:: WORK REQUIRED ::
Search the listing below for "scene". Copy each matching line.

:: SOURCE DATA ::
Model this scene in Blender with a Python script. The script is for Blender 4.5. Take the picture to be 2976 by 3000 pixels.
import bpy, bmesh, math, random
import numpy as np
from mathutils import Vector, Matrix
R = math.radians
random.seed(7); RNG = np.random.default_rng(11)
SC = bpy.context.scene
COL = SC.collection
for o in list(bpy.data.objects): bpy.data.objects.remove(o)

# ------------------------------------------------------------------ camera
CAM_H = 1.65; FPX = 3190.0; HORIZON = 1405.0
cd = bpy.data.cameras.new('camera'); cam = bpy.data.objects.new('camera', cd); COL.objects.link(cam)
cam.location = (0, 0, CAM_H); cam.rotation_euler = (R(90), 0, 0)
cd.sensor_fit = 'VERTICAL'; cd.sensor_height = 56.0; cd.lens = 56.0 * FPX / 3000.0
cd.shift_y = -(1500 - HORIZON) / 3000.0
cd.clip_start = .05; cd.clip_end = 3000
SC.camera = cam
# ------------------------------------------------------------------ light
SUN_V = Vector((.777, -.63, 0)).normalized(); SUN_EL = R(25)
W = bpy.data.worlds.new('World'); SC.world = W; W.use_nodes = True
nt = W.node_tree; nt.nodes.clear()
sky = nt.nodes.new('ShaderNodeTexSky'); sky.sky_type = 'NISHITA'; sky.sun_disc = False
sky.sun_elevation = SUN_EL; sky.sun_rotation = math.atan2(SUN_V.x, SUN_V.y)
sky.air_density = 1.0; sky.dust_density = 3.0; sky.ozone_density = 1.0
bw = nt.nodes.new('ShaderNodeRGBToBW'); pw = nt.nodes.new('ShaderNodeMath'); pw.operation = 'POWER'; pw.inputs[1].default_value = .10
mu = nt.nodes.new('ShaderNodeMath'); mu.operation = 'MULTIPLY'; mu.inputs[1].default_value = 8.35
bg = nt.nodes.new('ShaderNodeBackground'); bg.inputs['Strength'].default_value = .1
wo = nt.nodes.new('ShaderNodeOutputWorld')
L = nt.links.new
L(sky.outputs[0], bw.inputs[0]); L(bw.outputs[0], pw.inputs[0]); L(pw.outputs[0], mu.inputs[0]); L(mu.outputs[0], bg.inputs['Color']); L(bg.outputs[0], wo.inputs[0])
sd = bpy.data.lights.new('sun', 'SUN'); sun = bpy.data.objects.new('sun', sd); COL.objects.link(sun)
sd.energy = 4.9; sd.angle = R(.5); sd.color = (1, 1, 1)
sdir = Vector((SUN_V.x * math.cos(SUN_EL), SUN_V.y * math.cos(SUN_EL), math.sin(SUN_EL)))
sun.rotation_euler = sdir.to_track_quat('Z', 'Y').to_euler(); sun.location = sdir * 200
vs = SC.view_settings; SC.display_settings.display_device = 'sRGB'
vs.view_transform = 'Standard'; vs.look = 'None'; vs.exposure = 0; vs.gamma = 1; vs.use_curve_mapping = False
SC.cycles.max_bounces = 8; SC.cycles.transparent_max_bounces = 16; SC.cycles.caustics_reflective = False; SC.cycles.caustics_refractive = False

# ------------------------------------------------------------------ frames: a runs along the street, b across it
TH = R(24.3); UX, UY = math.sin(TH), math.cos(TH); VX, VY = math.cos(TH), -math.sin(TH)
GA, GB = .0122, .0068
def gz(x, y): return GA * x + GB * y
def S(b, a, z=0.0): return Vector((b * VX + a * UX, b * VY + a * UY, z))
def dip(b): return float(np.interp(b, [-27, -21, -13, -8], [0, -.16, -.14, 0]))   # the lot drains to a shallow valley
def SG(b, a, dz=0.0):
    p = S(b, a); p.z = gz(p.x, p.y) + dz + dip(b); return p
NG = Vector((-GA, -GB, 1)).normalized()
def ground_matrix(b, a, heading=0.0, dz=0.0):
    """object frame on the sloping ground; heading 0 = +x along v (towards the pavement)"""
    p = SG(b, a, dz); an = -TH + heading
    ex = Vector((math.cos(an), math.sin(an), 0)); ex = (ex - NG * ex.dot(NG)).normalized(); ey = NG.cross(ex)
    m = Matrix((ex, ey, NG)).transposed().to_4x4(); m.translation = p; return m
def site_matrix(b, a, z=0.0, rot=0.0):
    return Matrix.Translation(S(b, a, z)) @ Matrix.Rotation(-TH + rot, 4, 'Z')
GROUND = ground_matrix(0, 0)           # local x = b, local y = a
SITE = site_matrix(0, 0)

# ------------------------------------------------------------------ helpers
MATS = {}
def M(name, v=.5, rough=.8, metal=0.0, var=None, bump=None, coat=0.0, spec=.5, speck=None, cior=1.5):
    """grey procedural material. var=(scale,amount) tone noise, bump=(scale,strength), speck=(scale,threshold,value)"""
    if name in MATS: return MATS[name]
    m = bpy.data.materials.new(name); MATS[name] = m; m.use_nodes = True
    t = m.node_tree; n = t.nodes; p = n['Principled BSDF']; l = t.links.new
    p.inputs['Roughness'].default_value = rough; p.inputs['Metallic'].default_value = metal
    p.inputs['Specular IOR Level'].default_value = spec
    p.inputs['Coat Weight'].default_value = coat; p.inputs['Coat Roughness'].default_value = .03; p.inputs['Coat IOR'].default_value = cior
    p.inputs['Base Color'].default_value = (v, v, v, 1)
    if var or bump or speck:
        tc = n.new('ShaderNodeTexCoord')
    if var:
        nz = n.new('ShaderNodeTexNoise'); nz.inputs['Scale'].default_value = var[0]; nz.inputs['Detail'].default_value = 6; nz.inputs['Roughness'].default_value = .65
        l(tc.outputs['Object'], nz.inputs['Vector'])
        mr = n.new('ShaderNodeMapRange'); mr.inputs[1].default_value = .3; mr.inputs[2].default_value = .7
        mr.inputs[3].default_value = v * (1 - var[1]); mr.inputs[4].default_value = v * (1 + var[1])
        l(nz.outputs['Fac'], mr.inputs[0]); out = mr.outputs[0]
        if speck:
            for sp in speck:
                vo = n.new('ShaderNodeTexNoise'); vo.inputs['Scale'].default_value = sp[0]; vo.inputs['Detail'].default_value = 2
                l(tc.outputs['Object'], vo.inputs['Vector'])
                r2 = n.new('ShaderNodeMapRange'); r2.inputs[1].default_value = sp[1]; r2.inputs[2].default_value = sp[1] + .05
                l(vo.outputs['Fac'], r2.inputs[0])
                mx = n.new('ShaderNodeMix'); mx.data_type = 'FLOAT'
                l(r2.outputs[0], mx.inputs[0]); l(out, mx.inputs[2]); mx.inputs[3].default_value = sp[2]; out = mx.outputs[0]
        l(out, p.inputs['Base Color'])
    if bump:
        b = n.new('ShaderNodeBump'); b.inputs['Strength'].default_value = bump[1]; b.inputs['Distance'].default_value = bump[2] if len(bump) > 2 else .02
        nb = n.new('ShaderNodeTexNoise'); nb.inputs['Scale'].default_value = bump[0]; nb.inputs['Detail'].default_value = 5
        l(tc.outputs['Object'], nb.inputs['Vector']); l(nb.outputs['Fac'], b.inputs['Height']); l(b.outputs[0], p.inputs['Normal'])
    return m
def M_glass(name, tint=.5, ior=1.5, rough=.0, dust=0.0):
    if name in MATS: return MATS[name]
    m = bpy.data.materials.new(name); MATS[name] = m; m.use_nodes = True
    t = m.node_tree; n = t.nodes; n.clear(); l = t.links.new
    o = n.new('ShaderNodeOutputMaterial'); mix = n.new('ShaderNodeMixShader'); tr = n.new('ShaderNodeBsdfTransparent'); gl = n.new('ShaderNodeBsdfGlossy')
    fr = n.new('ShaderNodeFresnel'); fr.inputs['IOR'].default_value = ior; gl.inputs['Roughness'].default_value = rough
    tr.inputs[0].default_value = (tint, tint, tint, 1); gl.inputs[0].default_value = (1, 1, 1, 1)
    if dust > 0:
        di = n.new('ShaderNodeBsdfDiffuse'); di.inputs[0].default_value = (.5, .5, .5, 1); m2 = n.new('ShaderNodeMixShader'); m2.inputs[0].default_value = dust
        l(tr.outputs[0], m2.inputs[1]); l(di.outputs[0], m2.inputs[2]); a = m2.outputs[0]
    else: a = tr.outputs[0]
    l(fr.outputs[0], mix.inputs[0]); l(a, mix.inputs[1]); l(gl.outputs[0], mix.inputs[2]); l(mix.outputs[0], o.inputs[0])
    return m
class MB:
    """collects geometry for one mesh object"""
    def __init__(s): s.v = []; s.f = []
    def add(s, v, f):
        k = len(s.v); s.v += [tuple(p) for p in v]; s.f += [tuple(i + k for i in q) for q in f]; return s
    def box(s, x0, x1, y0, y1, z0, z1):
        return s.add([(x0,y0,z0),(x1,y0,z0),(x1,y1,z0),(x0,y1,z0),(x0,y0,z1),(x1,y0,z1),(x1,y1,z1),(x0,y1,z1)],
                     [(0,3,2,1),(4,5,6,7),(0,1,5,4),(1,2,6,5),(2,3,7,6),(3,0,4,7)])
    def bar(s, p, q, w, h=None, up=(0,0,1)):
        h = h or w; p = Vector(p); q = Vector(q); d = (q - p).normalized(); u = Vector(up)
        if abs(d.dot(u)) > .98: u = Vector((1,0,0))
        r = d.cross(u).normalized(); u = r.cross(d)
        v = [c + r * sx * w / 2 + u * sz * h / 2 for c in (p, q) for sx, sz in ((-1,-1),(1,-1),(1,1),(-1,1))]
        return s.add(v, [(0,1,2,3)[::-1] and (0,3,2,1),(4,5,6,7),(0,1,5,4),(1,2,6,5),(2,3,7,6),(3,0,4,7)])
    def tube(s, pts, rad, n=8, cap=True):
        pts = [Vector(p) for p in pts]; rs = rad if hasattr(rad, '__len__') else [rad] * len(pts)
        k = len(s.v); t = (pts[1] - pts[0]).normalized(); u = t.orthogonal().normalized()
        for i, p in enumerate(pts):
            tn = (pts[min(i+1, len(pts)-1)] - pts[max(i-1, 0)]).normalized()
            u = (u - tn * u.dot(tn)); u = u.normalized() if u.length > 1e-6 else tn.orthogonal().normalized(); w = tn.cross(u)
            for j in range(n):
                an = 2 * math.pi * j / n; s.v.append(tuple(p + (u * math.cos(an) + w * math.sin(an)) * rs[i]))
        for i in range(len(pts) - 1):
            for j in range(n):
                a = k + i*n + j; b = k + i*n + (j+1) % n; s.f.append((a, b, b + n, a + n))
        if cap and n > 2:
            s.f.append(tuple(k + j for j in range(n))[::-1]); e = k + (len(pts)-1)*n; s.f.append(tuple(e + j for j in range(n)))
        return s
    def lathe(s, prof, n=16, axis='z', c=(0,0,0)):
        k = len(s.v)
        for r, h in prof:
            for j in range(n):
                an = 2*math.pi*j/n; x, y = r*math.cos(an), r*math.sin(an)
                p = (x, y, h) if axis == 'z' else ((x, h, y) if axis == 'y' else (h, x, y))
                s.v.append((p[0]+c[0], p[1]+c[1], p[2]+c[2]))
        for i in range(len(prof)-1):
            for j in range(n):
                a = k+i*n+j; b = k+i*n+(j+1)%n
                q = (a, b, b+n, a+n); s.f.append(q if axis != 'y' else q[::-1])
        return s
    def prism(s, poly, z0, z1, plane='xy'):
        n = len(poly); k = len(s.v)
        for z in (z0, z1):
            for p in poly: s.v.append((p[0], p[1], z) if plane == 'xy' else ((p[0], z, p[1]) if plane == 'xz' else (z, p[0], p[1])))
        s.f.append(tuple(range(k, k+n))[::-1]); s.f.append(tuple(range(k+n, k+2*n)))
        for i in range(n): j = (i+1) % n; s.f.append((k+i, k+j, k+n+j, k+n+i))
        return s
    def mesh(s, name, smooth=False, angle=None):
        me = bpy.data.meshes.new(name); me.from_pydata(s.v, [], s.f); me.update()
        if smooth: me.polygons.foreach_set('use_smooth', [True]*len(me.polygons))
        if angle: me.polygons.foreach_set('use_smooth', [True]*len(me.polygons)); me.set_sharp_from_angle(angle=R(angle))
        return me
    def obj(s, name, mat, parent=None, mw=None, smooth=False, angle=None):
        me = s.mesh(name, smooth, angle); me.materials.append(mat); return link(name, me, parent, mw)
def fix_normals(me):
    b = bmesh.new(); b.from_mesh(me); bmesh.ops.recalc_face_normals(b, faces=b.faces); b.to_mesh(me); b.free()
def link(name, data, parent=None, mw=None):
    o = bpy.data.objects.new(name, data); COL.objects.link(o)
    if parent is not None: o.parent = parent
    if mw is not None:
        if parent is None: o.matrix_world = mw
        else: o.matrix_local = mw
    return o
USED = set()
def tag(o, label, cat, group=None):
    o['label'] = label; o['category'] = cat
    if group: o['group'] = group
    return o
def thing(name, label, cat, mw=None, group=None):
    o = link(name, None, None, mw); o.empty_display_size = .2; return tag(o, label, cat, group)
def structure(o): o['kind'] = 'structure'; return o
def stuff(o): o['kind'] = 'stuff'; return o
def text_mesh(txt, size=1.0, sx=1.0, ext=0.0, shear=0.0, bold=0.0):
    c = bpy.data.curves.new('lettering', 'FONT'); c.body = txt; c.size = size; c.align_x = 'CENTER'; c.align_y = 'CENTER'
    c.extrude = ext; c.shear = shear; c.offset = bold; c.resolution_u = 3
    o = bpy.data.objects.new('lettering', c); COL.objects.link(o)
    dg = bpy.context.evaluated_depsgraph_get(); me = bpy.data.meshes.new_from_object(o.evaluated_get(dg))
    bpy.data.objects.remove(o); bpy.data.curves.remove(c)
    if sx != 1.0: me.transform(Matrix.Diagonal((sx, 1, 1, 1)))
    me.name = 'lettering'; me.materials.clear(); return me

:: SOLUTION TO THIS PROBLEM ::
Model this scene in Blender with a Python script. The script is for Blender 4.5. Take the picture to be 2976 by 3000 pixels.
SC = bpy.context.scene